We Need a Gospel, Not a Theology

May 14, 2013

So, in the power of the Lord Jesus Christ preach the everlasting gospel, that by his power the sick may be healed, the leprous cleansed, the dead raised, the blind eyes opened, and the devils cast out.
– George Fox, Epistle 114 (1656), in Works, v. 7, p. 114.

We Friends need a theology, some say: perhaps something more modern than the Apology Robert Barclay gave us in the 1670s, when the world was thought to be only thousands of years old and Moses’ history of it accurate. I agree! It would be priceless to have good information about God. For what can we understand about our own condition if we know nothing about the One responsible for our being? Only that we’re walking around in deep ignorance. Is God heartless, cruel, capricious? Then why is there suffering? Does God have a will, or care about human morality? Is there any way for creatures to know their Creator? Why do different scriptures and philosophies disagree about what God wants from us?

But information alone could not cure our ignorance, or our clearly evident bondage to sin and death. And the most perfect theological teaching could not save us from this unhappy exile from the immediately experienced presence of the Source of All Good. “Behold, I go forward, but he is not there; and backward, but I cannot perceive him” (Job 23:8).

Much more than good information, therefore, do we need good news: words that heal us when they say “be healed,” words that save us when they say “be saved,” words that reveal God when they say “behold your God.” That’s what a gospel does, or is expected to do. A gospel, unlike a mere theology, is a manifestation of divine power. If it doesn’t mend the broken, raise up the fallen, destroy the works of the devil and set free the captive, it’s not a gospel worthy of the name.

“The gospel of Christ,” wrote Paul (Romans 1:16), “is the power of God unto salvation.” The gospel of Christ was but an unfulfilled prophecy in Isaiah 61 until Jesus read it aloud in the Nazareth synagogue (Luke 4:16-21), then proceeded to do deeds that showed the world He was fulfilling it. What is a gospel?
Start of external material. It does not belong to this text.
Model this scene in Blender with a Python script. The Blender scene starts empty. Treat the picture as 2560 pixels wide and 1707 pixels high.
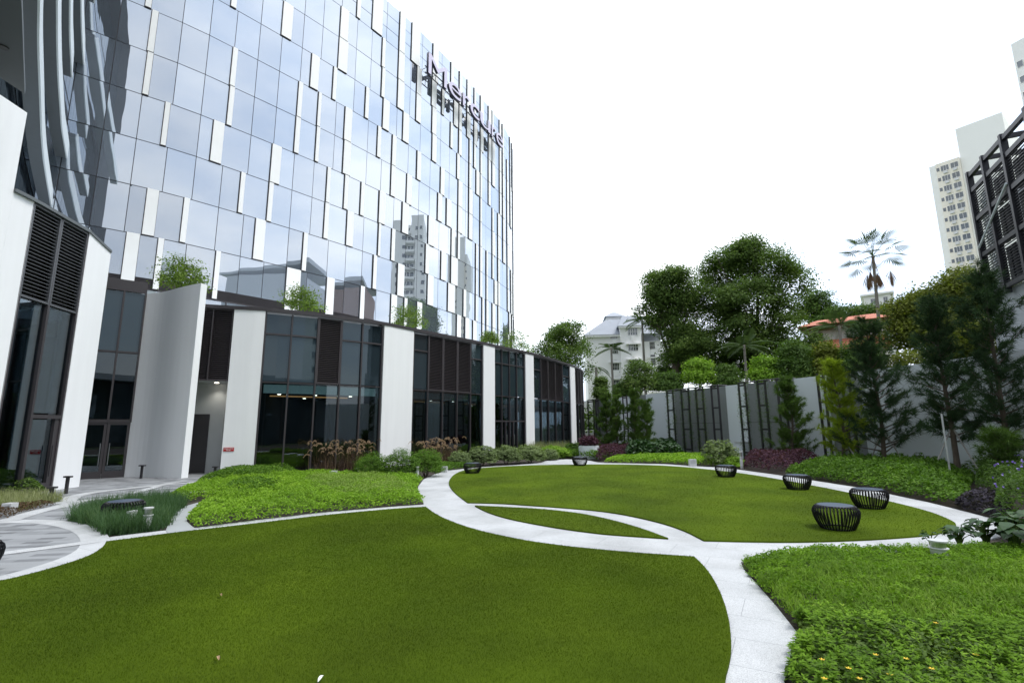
import bpy, math, random
import numpy as np
from mathutils import Vector, Matrix
rnd = random.Random(7); rng = np.random.default_rng(11)
SC = bpy.context.scene; COL = SC.collection
PI = math.pi; rad = math.radians
# ------------------------------------------------------------------ camera
EYE = 1.95; F_PX = 1240.0; PITCH = rad(9.85); ROLL = rad(-0.45)
cp, sp = math.cos(PITCH), math.sin(PITCH); cr, sr = math.cos(ROLL), math.sin(ROLL)
FW = np.array([0, cp, sp]); U0 = np.array([0, -sp, cp]); R0 = np.array([1.0, 0, 0])
RT = cr*R0 + sr*U0; UP = -sr*R0 + cr*U0
cam = bpy.data.cameras.new('camera'); co = bpy.data.objects.new('camera', cam); COL.objects.link(co)
cam.sensor_width = 36; cam.lens = F_PX/2560*36; cam.clip_start = 0.05; cam.clip_end = 3000
co.matrix_world = Matrix(((RT[0], UP[0], -FW[0], 0), (RT[1], UP[1], -FW[1], 0), (RT[2], UP[2], -FW[2], EYE), (0, 0, 0, 1)))
SC.camera = co
# survey helpers: turn a sighting (pixel of the 2560 px wide photograph) into a real place
def ray(x, y): return (x-1280)/F_PX*RT - (y-853.5)/F_PX*UP + FW
def G(x, y, z=0.0):
    d = ray(x, y); s = (z-EYE)/d[2]; return (d[0]*s, d[1]*s)
def RZ(x, y, z):
    d = ray(x, y); s = (z-EYE)/d[2]; return (d[0]*s, d[1]*s)
def AT(x, y, r):                      # point at horizontal range r
    d = ray(x, y); s = r/math.hypot(d[0], d[1]); return (d[0]*s, d[1]*s, EYE+d[2]*s)
def proj(p):
    v = np.array(p, float)-np.array([0, 0, EYE]); w = v@FW
    return (1280+F_PX*(v@RT)/w, 853.5-F_PX*(v@UP)/w)
# ------------------------------------------------------------------ light
SUN_AZ = rad(106); SUN_EL = rad(63)    # azimuth measured from +Y towards +X
sd = Vector((math.sin(SUN_AZ)*math.cos(SUN_EL), math.cos(SUN_AZ)*math.cos(SUN_EL), math.sin(SUN_EL)))
W = bpy.data.worlds.new('World'); SC.world = W; W.use_nodes = True
nt = W.node_tree; nt.nodes.clear(); N = nt.nodes; LK = nt.links
out = N.new('ShaderNodeOutputWorld'); bg = N.new('ShaderNodeBackground'); bg.inputs[1].default_value = 0.1
sky = N.new('ShaderNodeTexSky'); sky.sky_type = 'NISHITA'; sky.sun_disc = False
sky.sun_elevation = SUN_EL; sky.sun_rotation = SUN_AZ; sky.air_density = 1.2; sky.dust_density = 2.5
tc = N.new('ShaderNodeTexCoord'); mp = N.new('ShaderNodeMapping'); mp.inputs['Scale'].default_value = (1, 1, 2.6)
nz = N.new('ShaderNodeTexNoise'); nz.inputs['Scale'].default_value = 2.3; nz.inputs['Detail'].default_value = 7; nz.inputs['Roughness'].default_value = .55
LK.new(tc.outputs['Generated'], mp.inputs[0]); LK.new(mp.outputs[0], nz.inputs[0])
cm = N.new('ShaderNodeMapRange'); cm.inputs[1].default_value = .36; cm.inputs[2].default_value = .6; cm.inputs[3].default_value = .0; cm.inputs[4].default_value = 1.0
LK.new(nz.outputs[0], cm.inputs[0])
dt = N.new('ShaderNodeVectorMath'); dt.operation = 'DOT_PRODUCT'; dt.inputs[1].default_value = Vector((.1, .75, .65)).normalized()
LK.new(tc.outputs['Generated'], dt.inputs[0])
gr = N.new('ShaderNodeMapRange'); gr.inputs[1].default_value = -0.35; gr.inputs[2].default_value = .62; gr.inputs[3].default_value = 6.6; gr.inputs[4].default_value = 16.0
LK.new(dt.outputs['Value'], gr.inputs[0])
cc = N.new('ShaderNodeMix'); cc.data_type = 'RGBA'; cc.inputs[6].default_value = (.62, .73, .90, 1); cc.inputs[7].default_value = (1.04, 1.07, 1.10, 1)
LK.new(cm.outputs[0], cc.inputs[0])
cl = N.new('ShaderNodeVectorMath'); cl.operation = 'SCALE'; LK.new(cc.outputs[2], cl.inputs[0]); LK.new(gr.outputs[0], cl.inputs['Scale'])
mx = N.new('ShaderNodeMix'); mx.data_type = 'RGBA'; mx.inputs[0].default_value = .88
LK.new(sky.outputs[0], mx.inputs[6]); LK.new(cl.outputs[0], mx.inputs[7]); LK.new(mx.outputs[2], bg.inputs[0]); LK.new(bg.outputs[0], out.inputs[0])
sl = bpy.data.lights.new('sun', 'SUN'); sl.energy = 2.1; sl.angle = rad(18); sl.color = (1, .97, .93)
so = bpy.data.objects.new('sun', sl); COL.objects.link(so); so.rotation_euler = sd.to_track_quat('Z', 'Y').to_euler()
SC.view_settings.view_transform = 'Standard'; SC.view_settings.look = 'None'; SC.view_settings.exposure = 0.43; SC.view_settings.gamma = 1
SC.cycles.max_bounces = 8; SC.cycles.transparent_max_bounces = 12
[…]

A gospel would not only show me something of the glory and goodness of God, it would allow me to find a Savior and say, “Behold, I’m a corrupt tree that produces only corrupt fruit; make me into a good tree, and I’ll glorify you by producing only good fruit” – and my Savior would do it.
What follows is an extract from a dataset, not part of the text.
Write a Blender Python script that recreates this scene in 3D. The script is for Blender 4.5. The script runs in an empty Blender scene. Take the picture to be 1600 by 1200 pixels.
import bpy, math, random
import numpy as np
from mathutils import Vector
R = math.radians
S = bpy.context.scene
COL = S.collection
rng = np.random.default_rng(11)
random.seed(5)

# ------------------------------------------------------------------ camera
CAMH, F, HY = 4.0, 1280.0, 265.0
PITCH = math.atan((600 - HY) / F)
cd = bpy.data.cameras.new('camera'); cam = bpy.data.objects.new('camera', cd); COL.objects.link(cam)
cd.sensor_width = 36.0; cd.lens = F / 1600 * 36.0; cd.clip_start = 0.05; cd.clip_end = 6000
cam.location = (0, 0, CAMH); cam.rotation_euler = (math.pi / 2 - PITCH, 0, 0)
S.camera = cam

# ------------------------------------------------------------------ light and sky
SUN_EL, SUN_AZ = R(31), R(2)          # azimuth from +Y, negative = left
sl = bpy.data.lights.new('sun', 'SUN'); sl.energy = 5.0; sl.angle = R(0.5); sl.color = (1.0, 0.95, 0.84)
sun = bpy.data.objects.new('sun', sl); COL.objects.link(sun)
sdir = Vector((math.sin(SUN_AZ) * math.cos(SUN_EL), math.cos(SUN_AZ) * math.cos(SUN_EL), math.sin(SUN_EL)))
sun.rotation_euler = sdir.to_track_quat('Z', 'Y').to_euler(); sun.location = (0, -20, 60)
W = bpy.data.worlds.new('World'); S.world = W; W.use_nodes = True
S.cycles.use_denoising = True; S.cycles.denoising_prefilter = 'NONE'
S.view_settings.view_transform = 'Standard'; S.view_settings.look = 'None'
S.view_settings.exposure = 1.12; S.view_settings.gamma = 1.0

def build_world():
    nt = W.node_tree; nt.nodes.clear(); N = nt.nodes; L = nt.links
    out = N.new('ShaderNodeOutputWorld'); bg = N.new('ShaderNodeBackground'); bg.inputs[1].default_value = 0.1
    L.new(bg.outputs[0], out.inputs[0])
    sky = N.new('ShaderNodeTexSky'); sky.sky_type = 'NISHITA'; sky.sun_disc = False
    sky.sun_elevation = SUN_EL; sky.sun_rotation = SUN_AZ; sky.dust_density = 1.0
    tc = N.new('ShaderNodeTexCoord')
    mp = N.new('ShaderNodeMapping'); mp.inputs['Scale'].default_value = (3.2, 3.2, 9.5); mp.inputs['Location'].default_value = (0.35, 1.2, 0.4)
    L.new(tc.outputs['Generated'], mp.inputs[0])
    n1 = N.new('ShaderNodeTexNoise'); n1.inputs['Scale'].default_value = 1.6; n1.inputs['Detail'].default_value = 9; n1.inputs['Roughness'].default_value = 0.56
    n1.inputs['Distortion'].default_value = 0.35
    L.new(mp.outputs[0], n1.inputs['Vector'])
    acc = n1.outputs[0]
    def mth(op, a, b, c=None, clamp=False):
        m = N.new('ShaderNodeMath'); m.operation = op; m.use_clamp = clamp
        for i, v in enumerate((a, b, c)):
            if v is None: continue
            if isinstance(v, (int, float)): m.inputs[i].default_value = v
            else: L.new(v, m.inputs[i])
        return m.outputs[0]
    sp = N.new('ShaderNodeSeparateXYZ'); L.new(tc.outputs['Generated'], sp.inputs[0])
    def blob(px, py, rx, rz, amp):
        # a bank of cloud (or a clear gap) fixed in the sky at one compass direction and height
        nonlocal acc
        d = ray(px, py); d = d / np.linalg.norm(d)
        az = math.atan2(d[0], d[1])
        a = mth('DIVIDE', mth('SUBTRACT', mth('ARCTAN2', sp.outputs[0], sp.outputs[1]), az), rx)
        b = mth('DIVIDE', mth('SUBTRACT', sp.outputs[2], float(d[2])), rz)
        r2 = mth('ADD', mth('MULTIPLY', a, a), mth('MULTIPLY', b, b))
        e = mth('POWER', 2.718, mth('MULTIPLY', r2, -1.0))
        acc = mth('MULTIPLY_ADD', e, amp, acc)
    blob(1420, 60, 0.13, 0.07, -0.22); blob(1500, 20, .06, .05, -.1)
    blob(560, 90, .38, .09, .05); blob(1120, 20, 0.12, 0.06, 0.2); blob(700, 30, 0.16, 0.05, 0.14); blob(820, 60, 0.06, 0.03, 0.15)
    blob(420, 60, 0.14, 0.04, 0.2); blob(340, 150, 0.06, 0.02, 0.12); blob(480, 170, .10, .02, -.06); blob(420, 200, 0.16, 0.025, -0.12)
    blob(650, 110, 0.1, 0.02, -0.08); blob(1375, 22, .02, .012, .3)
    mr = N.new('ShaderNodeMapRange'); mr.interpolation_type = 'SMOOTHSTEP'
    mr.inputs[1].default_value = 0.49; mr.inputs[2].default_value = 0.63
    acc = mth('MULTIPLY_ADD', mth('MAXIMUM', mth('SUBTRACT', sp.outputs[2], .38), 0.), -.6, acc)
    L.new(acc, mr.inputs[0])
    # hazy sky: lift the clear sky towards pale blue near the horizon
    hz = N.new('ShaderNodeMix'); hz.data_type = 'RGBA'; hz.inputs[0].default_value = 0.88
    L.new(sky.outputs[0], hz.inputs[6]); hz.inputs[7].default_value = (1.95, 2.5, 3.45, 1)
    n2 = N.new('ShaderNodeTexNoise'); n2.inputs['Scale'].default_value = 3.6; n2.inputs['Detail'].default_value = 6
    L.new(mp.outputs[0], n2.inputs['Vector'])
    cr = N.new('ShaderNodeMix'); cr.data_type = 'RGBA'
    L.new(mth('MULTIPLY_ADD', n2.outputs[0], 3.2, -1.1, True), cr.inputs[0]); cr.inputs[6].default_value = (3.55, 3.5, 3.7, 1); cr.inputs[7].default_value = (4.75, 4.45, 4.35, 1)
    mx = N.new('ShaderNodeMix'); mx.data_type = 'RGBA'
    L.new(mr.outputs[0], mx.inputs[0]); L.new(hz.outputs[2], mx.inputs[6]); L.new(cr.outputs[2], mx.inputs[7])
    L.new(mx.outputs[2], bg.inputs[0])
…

Every human heart yearns for a gospel, a great truth that makes possible a happy ending to our small and disappointing existences, because that’s what the heart seems to have been made to do: but most of us don’t expect such good tidings of great joy in our own time or in our own lives. But why not? Have we forgotten how to imagine the very good, or are we afraid to risk disappointment? Or are we afraid of what a Pearl of Great Price might cost us? Do we want the miracles of Jesus to exist only in a book about long ago and far away? Shall we dismiss His promise to be with us always, even to the end of the world, as something He never really said, or didn’t mean literally, because it can’t be true?

Looking into my own heart for the answer, or everyone’s heart, I find that we’re mostly content with things as they are, and don’t like leaving our comfort zone. Only when we find ourselves tormented by life, and bereft of faith in the fantasy that attacking someone else will relieve the torment, do we become like the disabled and desperate people of long ago that sought out Jesus of Nazareth for healing. Otherwise – why leave the comfort zone?

I find two other things, besides torment, that push us out of our comfort zone: one is love, which makes the torment of others as intolerable as torment to ourselves. The other is the realization that our comfort zone is maintained by illusions and lies, chief among which is that its comfort will last indefinitely. It never does. And then something – torment, love, or disillusionment – makes us feel our crying need for a gospel. One is there waiting for us.

Grant us, Lord, not merely the transforming and awakening power of Your gospel, but the faith and courage to receive it. Have we resistances? We welcome Your sweeping them away.